Although they "currently" lean primarily on winning law suits against those who have infringed, they do not rely on it exclusively.

That is false. e.Digital has never won a patent infringement lawsuit. In fact, it has never fully litigated one. Under Handal & Associates guidance, e.Digital follows the patent troll business plan of filing numerous frivolous lawsuits and then offer to settle for FAR less than nuisance value -- a pure patent troll strategy.

Three were 22 licenses (settlements) in FYE 3/31/14 totaling $2,045,385 or an average of $93,000 each. One of these was Apple. If one were to subtract Apple and the other 2 or 3 biggest settlements from the total, the others would be miniscule.

The only other source of income for the company is from its very antiquated eVU product, which loses more money than it generates. In FYE 3/31/14, eVU products and services brought in $253,373 but cost $307,737 in direct cost of revenue not counting all of the indirect allocations. The 10-K states that this business continues to decline and and is expected to continue to drop. In other words, it's NOT going to get any better and is expected to get worse.

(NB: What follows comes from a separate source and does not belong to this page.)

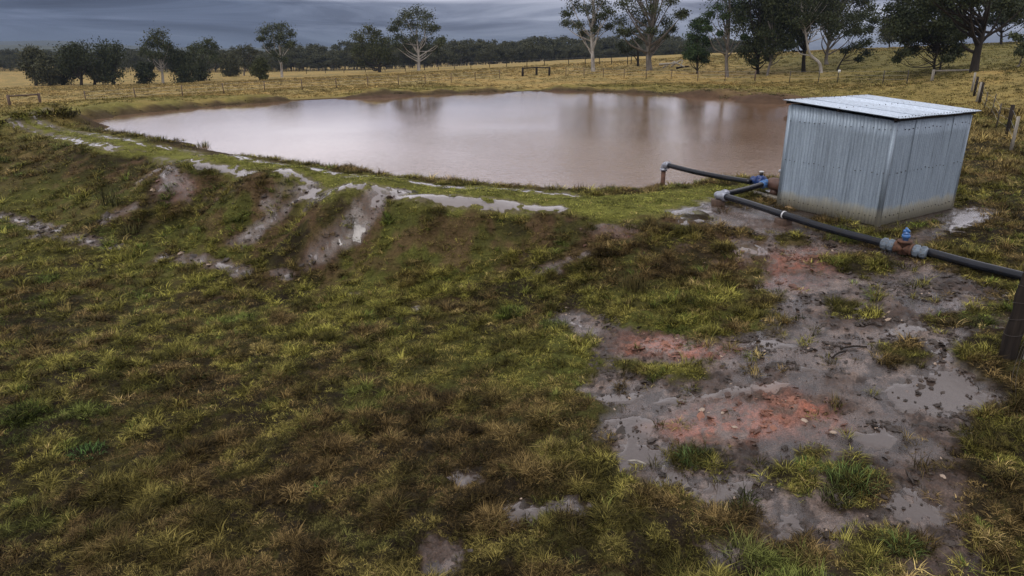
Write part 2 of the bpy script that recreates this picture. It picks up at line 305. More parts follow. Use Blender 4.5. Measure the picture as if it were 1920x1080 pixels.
def ground_material():
    m, nt, b, L = new_mat('ground_soil')
    at = N(nt, 'ShaderNodeAttribute', _attribute_name='tint'); aw = N(nt, 'ShaderNodeAttribute', _attribute_name='wet')
    tc = N(nt, 'ShaderNodeTexCoord')
    n1 = N(nt, 'ShaderNodeTexNoise', Scale=14.0, Detail=8.0, Roughness=.68); L(tc.outputs['Object'], n1.inputs['Vector'])
    n2 = N(nt, 'ShaderNodeTexNoise', Scale=48.0, Detail=6.0, Roughness=.7); L(tc.outputs['Object'], n2.inputs['Vector'])
    n3 = N(nt, 'ShaderNodeTexNoise', Scale=1.1, Detail=6.0, Roughness=.62); L(tc.outputs['Object'], n3.inputs['Vector'])
    r1 = ramp(nt, [(.28, (.52, .50, .48)), (.5, (.98, .98, .98)), (.72, (1.45, 1.42, 1.38))]); L(n1.outputs[0], r1.inputs[0])
    r3 = ramp(nt, [(.3, (.74, .72, .70)), (.7, (1.25, 1.26, 1.28))]); L(n3.outputs[0], r3.inputs[0])
    a = N(nt, 'ShaderNodeMix', _data_type='RGBA', _blend_type='MULTIPLY'); a.inputs[0].default_value = 1; L(at.outputs[0], a.inputs[6]); L(r1.outputs[0], a.inputs[7])
    c = N(nt, 'ShaderNodeMix', _data_type='RGBA', _blend_type='MULTIPLY'); c.inputs[0].default_value = 1; L(a.outputs[2], c.inputs[6]); L(r3.outputs[0], c.inputs[7])
    r2 = ramp(nt, [(.36, (.58, .57, .56)), (.5, (.96, .96, .96)), (.64, (1.5, 1.5, 1.5))]); L(n2.outputs[0], r2.inputs[0])
    g = N(nt, 'ShaderNodeMix', _data_type='RGBA', _blend_type='MULTIPLY'); g.inputs[0].default_value = 1; L(c.outputs[2], g.inputs[6]); L(r2.outputs[0], g.inputs[7])
    L(g.outputs[2], b.inputs['Base Color'])
    # wet mud shines where it has been pressed smooth
    ad = N(nt, 'ShaderNodeMath', _operation='MULTIPLY_ADD'); L(n1.outputs[0], ad.inputs[0]); ad.inputs[1].default_value = .9; ad.inputs[2].default_value = -.45
    su = N(nt, 'ShaderNodeMath', _operation='SUBTRACT'); L(aw.outputs['Fac'], su.inputs[0]); L(ad.outputs[0], su.inputs[1])
    rr = ramp(nt, [(.15, (.9, .9, .9)), (.55, (.42, .42, .42)), (.8, (.22, .22, .22)), (1.0, (.10, .10, .10))]); L(su.outputs[0], rr.inputs[0]); L(rr.outputs[0], b.inputs['Roughness'])
    sp = ramp(nt, [(.2, (.04, .04, .04)), (.7, (.45, .45, .45)), (1.0, (.85, .85, .85))]); L(su.outputs[0], sp.inputs[0]); L(sp.outputs[0], b.inputs['Specular IOR Level'])
    bs = N(nt, 'ShaderNodeBump', Strength=.55, Distance=.02); L(n1.outputs[0], bs.inputs['Height'])
    b2 = N(nt, 'ShaderNodeBump', Strength=.8, Distance=.012); L(n2.outputs[0], b2.inputs['Height']); L(bs.outputs[0], b2.inputs['Normal']); L(b2.outputs[0], b.inputs['Normal'])
    return m
def film_material():
    m, nt, b, L = new_mat('puddle_water')
    tc = N(nt, 'ShaderNodeTexCoord')
    at = N(nt, 'ShaderNodeAttribute', _attribute_name='tint'); L(at.outputs[0], b.inputs['Base Color'])
    b.inputs['Roughness'].default_value = .08; b.inputs['IOR'].default_value = 1.7
    n = N(nt, 'ShaderNodeTexNoise', Scale=16.0, Detail=5.0, Roughness=.6); L(tc.outputs['Object'], n.inputs['Vector'])
    bp = N(nt, 'ShaderNodeBump', Strength=.5, Distance=.006); L(n.outputs[0], bp.inputs['Height']); L(bp.outputs[0], b.inputs['Normal'])
    return m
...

Even a semi competent CEO would have cut off this growing cash drain long ago. A couple of years ago I suggested selling off the eVU business to another provider of portable IFE devices. That opportunity has long has passed.

Simply closing the division, writing off the small inventory that remains and laying off personnel employed for customer service, device repair and content uploads would immediately streamline and improve the company's operations. Why hasn't Fred Falk taken this action instead of allowing more operational drainage?